In this paper, surface acoustic wave (SAW) devices with various designs were fabricated on two types of piezoelectric substrates of LiNbO3 bulk material and thin piezoelectric ZnO film on silicon. Different sizes, orientation and types of SAW devices were laid out on the same mask to compare their RF performance with a same fabrication. Devices were fabricated using lift-off technology with a double photoresist technique to achieve a steeper and narrower SAW pattern with a depth-to-width ratio of 1.27 and a steep resist angle of 85°. The devices were then characterized using RF probe station together with vector network analyzer. RF performance was also verified by 2D computer simulation implementing both electrical and piezoelectric physics models using the same device dimensions in the mask layout.
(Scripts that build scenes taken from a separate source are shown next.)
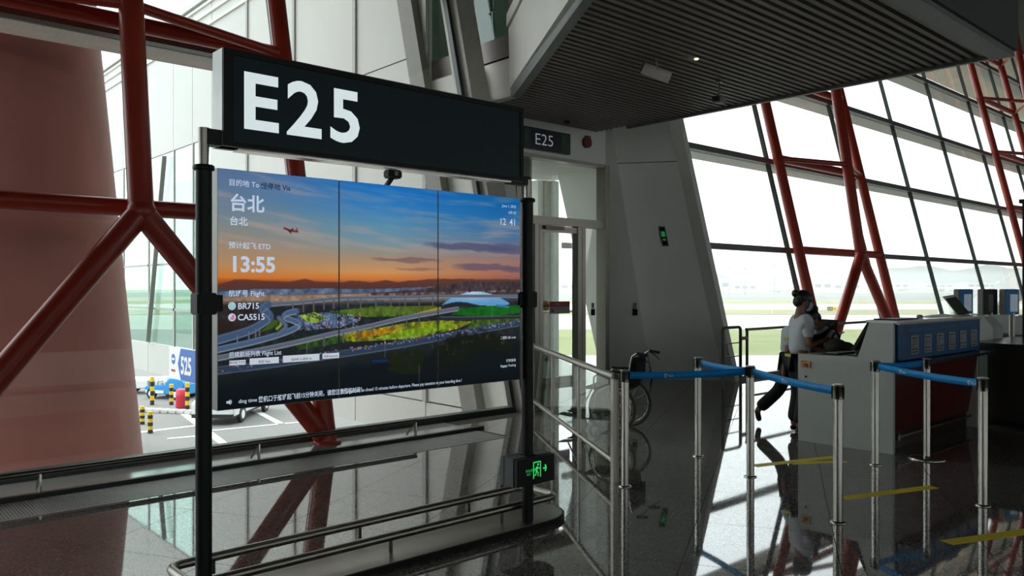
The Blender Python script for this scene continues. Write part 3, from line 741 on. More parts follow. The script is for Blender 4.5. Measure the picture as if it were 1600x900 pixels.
# little camera on the top edge of the screens
cm = MB().box(2.625,2.72,4.02,4.09,2.31,2.36).build('web_camera','black_plastic',st,.008)
MB().bar((2.63,4.06,2.262),(2.67,4.06,2.315),.03,.02).build('camera_neck','black_plastic',cm)
MB().tube([(2.668,4.02,2.336),(2.668,4.008,2.336)],.014,12).build('camera_lens','steel_dark',cm)

# ---- running-man exit box hung on the right post
ex = thing('exit_sign', 'small black exit box with green running man on the right stand post', 'exit sign', (3.77,4.08,.30))
MB().box(3.60,3.95,3.955,3.995,.305,.49).build('sign_face','black_plastic',ex,.004)
MB().box(3.595,3.955,4.085,4.13,.30,.495).build('housing','exit_box',ex,.006)
MB().box(3.595,3.725,3.996,4.084,.30,.495).build('housing','exit_box',ex)
MB().box(3.815,3.955,3.996,4.084,.30,.495).build('housing','exit_box',ex)
pi = MB(); z = .40; y = 3.9535
def q2(mb, pts): mb.add([(x,y,zz) for x,zz in pts], [tuple(range(len(pts)))])
q2(pi,[(3.742,.345),(3.750,.345),(3.750,.452),(3.742,.452)]); q2(pi,[(3.742,.452),(3.815,.452),(3.815,.460),(3.742,.460)]); q2(pi,[(3.807,.35),(3.815,.35),(3.815,.452),(3.807,.452)])
n = 14; cc = (3.788,.438); q2(pi,[(cc[0]+.008*math.cos(2*math.pi*k/n), cc[1]+.008*math.sin(2*math.pi*k/n)) for k in range(n)])
for a, b, ww in (((3.782,.425),(3.772,.392),.013),((3.780,.422),(3.762,.412),.006),((3.762,.412),(3.757,.396),.006),((3.784,.422),(3.797,.408),.006),((3.797,.408),(3.803,.416),.006),((3.773,.393),(3.790,.382),.008),((3.790,.382),(3.786,.358),.007),((3.772,.392),(3.768,.372),.008),((3.768,.372),(3.753,.366),.007)):
    d = Vector((b[0]-a[0],b[1]-a[1])).normalized(); nn = Vector((-d.y,d.x))*ww/2
    q2(pi,[(a[0]-nn.x,a[1]-nn.y),(b[0]-nn.x,b[1]-nn.y),(b[0]+nn.x,b[1]+nn.y),(a[0]+nn.x,a[1]+nn.y)])
pi.build('running_man','exit_green',ex)
ar = MB(); q2(ar,[(3.835,.400),(3.862,.400),(3.862,.410),(3.835,.410)])
q2(ar,[(3.858,.405),(3.872,.405),(3.862,.428),(3.850,.428)]); q2(ar,[(3.850,.382),(3.862,.382),(3.872,.405),(3.858,.405)])
ar.build('arrow','exit_green',ex)
text('安全出口', .016, (3.672,3.9545,.398), RT, UP, 'exit_green_dim', ex, bold=.01, ext=.0008); text('EXIT', .014, (3.682,3.9545,.375), RT, UP, 'exit_green_dim', ex, bold=.01, ext=.0008)

# ================================================================== GLASS BALUSTRADE
ba = thing('glass_balustrade', 'steel and glass balustrade leading from the queue posts to the gate door', 'balustrade', (6.2,6.1,0))
A = Vector((5.13,4.42,0)); Bv = Vector((8.35,9.45,0)); dv = (Bv-A).normalized(); nb = Vector((-dv.y,dv.x,0))
ln = (Bv-A).length
MB().tube([A+Vector((0,0,.90)), Bv+Vector((0,0,.90))], .032, 14).build('top_rail','steel_dull',ba)
MB().tube([A+Vector((0,0,.185)), Bv+Vector((0,0,.185))], .026, 12).build('bottom_rail','steel_dull',ba)
pts = [0,1.22,2.45,3.68,4.9,ln]
for k, s_ in enumerate(pts):
    p = A+dv*s_; wd = .05 if k == 0 else .032
    MB().bar(p, p+Vector((0,0,.885)), wd*1.6, wd, up=nb).build('post','steel_dull',ba)
for a, b in zip(pts[:-1], pts[1:]):
    p, q = A+dv*(a+.06), A+dv*(b-.06)
    MB().slab([p+Vector((0,0,.22)), q+Vector((0,0,.22)), q+Vector((0,0,.86)), p+Vector((0,0,.86))], nb*.01).build('glass_pane','rail_glass',ba)

# ================================================================== QUEUE POSTS
def queue_post(loc, label, disc_=False):
    t = thing('queue_post', label, 'queue post', loc, 'steel queue posts', world=False)
    if disc_: MB().lathe([(.175,0),(.175,.008),(.15,.02),(.05,.03)], n=32).build('base','steel',t)
    else: MB().lathe([(.055,0),(.055,.006),(.036,.014)], n=24).build('base','steel',t)
    MB().lathe([(.033,.008),(.033,.868)], n=24).build('pole','steel',t)
    hd = MB().lathe([(.036,.866),(.036,.958),(.040,.960),(.040,.970),(.030,.973)], n=24).build('head','steel_dull',t)
    for a in range(4):
        c, s_ = math.cos(a*math.pi/2+.35), math.sin(a*math.pi/2+.35)
        MB().bar((c*.036,s_*.036,.872),(c*.036,s_*.036,.957),.022,.012,up=(c,s_,0)).build('belt_slot','black_plastic',t)
    return t
QP = [((5.12,4.30,0),'steel queue post at the near end of the glass balustrade'),
      ((6.57,4.59,0),'slim steel queue post nearest the window, start of the light blue belt'),
      ((6.20,3.79,0),'steel queue post where three blue belts meet'),
      ((5.45,2.64,0),'nearest steel queue post, in front of the white counter side'),
      ((7.49,3.27,0),'steel queue post standing at the counter corner'),
      ((8.14,3.06,0),'steel queue post with a wide round base in front of the red counter front'),
      ((6.69,2.11,0),'rightmost steel queue post before the dark cabinet')]
posts = [queue_post(l, s_, i == 5) for i, (l, s_) in enumerate(QP)]
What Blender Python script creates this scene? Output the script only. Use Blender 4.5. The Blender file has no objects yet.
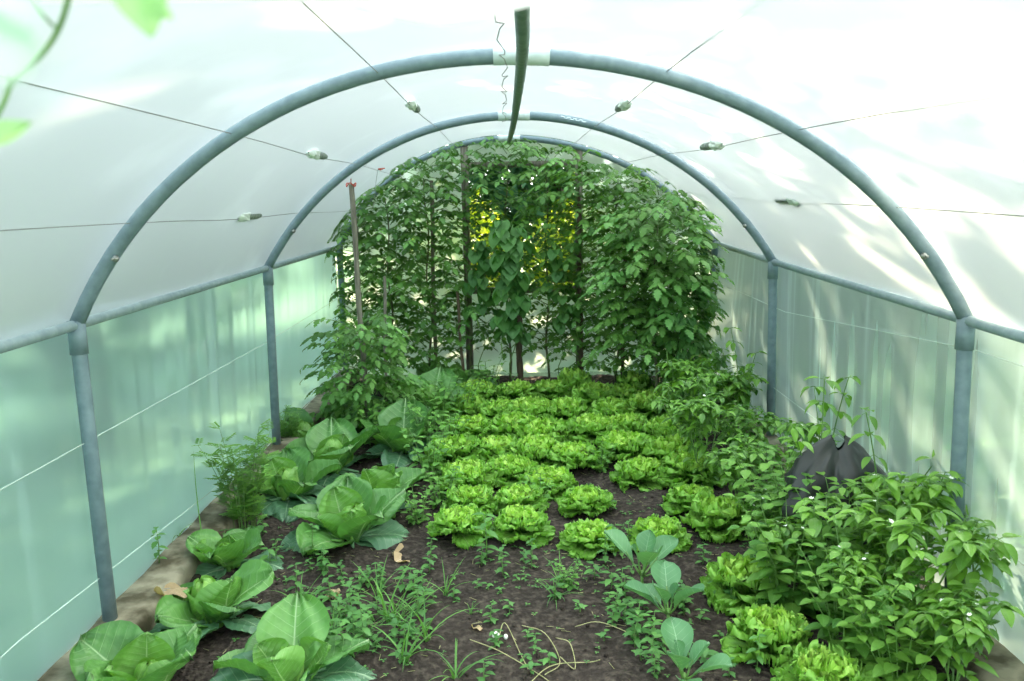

RF response of 128°Y LiNbO3 from experiments agrees with simulation fairly well while the devices on ZnO/Si have larger frequency distribution due to process variation of the ZnO thin film on silicon wafer. Quality factor of 34,000 was obtained from the SAW device fabricated in LiNO3 substrate and this Q value has a strong dependency on the numbers electrodes of IDT fingers and reflectors. Temperature dependency was also measured for future wireless sensor application. The temperature coefficient of frequency of 16 μm wavelength devices of LiNbO3 substrate was −87.5 ppm/°C and was −72.41 ppm/°C for 12 μm wavelength devices.